このように勤続年数と直接リンクするよう設計されている制度はまだ分かりやすい。しかし勤続年数や転職に中立な制度の中には、「日本の働き方」との関わりから転職の負担感を高めているものが存在する。住民税の課税方法はその一例である

この点を考える材料として、まずは図表2を見てほしい。これは10人以上の民間の事業所で働く一般労働者の1年の賃金総額のうち、賞与がどの程度の割合を占めているのかを見たものだ。これによると年齢や学歴、企業規模計で見た場合の割合は18%である。ただしこの割合は大企業勤務者や中高年齢層で高くなり、1000人以上の企業に勤める40~59歳男性では、賞与は賃金総額の4分の1を占める。

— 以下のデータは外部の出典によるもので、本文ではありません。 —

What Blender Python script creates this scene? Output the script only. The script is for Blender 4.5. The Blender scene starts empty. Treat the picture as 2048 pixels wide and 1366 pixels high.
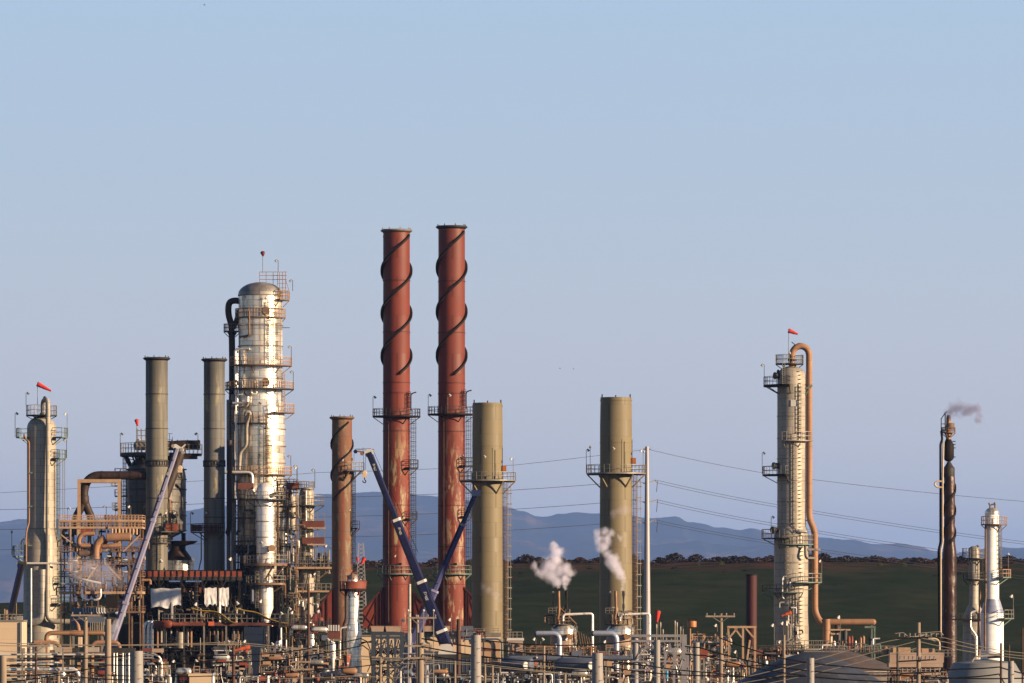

次に賞与 ※2 がどのような理由で支給されるのかを考えると、多くは賃金の後払いや前期の業績に対する報償と位置づけられているため、支給対象の期間に実績がない(または在籍期間が短く実績が少ない)転職者の場合は、最初の一時金支給のタイミングで賞与の支給がゼロ又は大幅な減額となるケースが多い。このため、基本的な労働条件が転職の前後で同じだとしても、転職1年目は賞与要因により賃金が減少しやすい。とりわけ、一時金の割合が高い大企業勤務者や中高年齢層は、転職後1年目に賞与要因による賃金減少の程度が大きくなりやすいと言える。

このように賞与要因で転職1年目の年収が減少しやすいことに加えて、住民税が前年度の所得に基づいて課税されることが、転職の負担感を高めている可能性がある。例えば、転職前の年収が527万円(厚生労働省「賃金構造基本統計調査」2016年より、10人以上の民営企業で働く正社員男女の平均賃金と賞与から推計した金額)の独身者について考えてみよう。転職前後で月ごとの賃金や賞与の支払われ方は変わらないとする。この例では、転職後最初の賞与が支給されないことにより転職1年目の年収は480万円程度に低下する。しかし転職1年目の住民税は前年の年収に対して課せられるので、転職後の年収に対して課税される場合よりも年間3万円ほど高くなる ※3。住民税の課税方法については、これまでも定年退職で収入が低下した人の負担感を高めているとして問題視されてきたが、同じことは転職者についても言えるのではないだろうか。

図表2 年間収入に占める一時金の割合(企業規模別)
出所:厚生労働省「平成28年賃金構造基本統計調査」より作成
注:年間収入に占める一時金の割合は「決まって支給する給与」×12+賞与に占める賞与の割合として計算。10人以上の民営事業所で働く一般労働者(学歴計)。

未消化の年次有給休暇という隠れたコスト

このほかにも、退職時に未取得の年次有給休暇(以下、有給休暇)を企業が買い取る制度が存在しないことが、有給休暇の権利消滅という形で転職のコストを高めている可能性もある。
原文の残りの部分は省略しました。